Directors read with interest the Community Commentary of March 28 by

Dan Emory and Michael Glueck concerning the grave pressures for

expansion that face John Wayne Airport as the only airport available

to accommodate growing Orange County air travel demand. We admire the

authors’ grasp of information concerning the inadequacies of the

various panaceas, such as the 19th Century solution of new rail, and

the financially impractical solution of new freeways to reach

outlying areas, offered by, among others, the cities of South Orange

County who don’t want a needed airport in their own backyards, and

agree with their conclusions based on that information. We are,

moreover, grateful to their long time interest in the airport issue.

Indeed, Emory was one of the first involved in the effort to control

expansion of John Wayne Airport more than 25 years ago.

We must, however, dispute their conclusion. Far from being

“silent” on the issue of the impacts of increasing demand for air

travel in Orange County, the working group has been in the forefront

of finding a solution. First, as the authors acknowledge, the working

group has been, and remains, a principal supporter of the use of El

Toro as a commercial airport. Everyone in the Southern California

region has now recognized what the working group knew from the start,

i.e., that without El Toro (or a similarly situated addition to

capacity that does not exist), there is no outlet for increased air

travel demand.

In furtherance of the search for additional airport capacity, an

objective explicitly mandated by bylaws adopted when the working

group was established almost 22 years ago, we embarked on 10 years of

educational activities aimed at informing the Orange County public of

the economic urgency of additional airport capacity.
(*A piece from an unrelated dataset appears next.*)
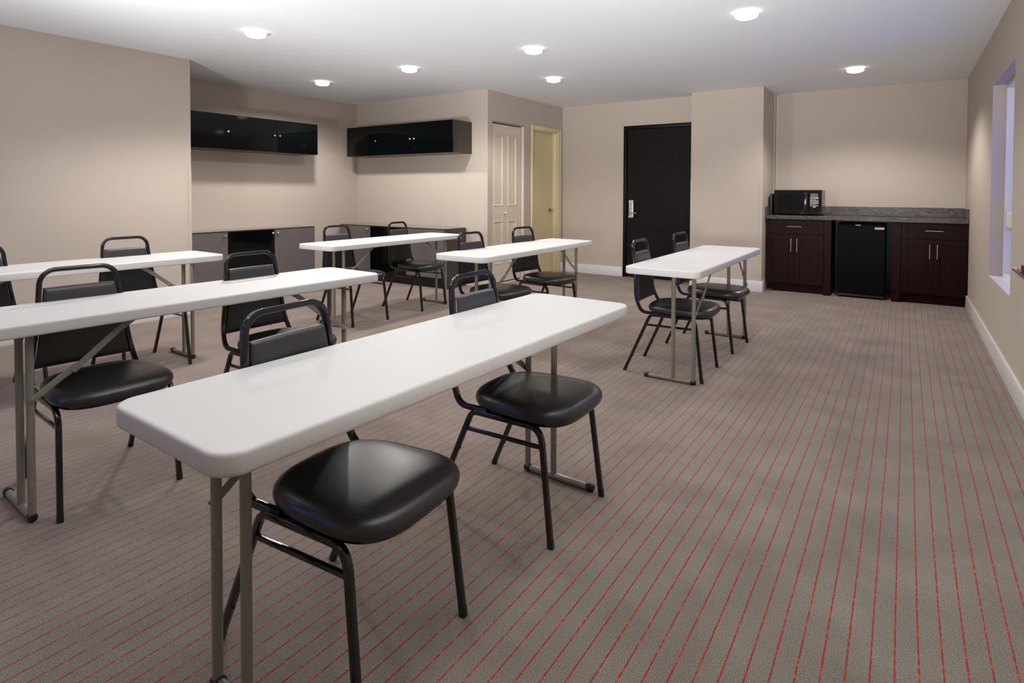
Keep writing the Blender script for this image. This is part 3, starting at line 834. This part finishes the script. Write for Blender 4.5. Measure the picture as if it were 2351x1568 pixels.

We also

commenced litigation aimed at enforcing important public laws such as

the California Environmental Quality Act and the Federal Clean Air

Act against opponents of El Toro’s development as an airport, who

were bent on using any means necessary to subvert the effort, legal

or not.

While we prevailed in court, we could not, by our mandate as a

federally tax-deductible organization, participate in the political

process by which El Toro’s opponents ultimately prevailed.

Nevertheless, the working group properly used legal muscle to

successfully challenge the outcome of that political process. The

judicial decision on our most recent challenge to the correctness of

Irvine’s planning for and implementation of Measure W is still

pending. In short, the runways at El Toro remain in place, and a

dispute over the proper location at which to accommodate Orange

County’s need for increased airport capacity still rages.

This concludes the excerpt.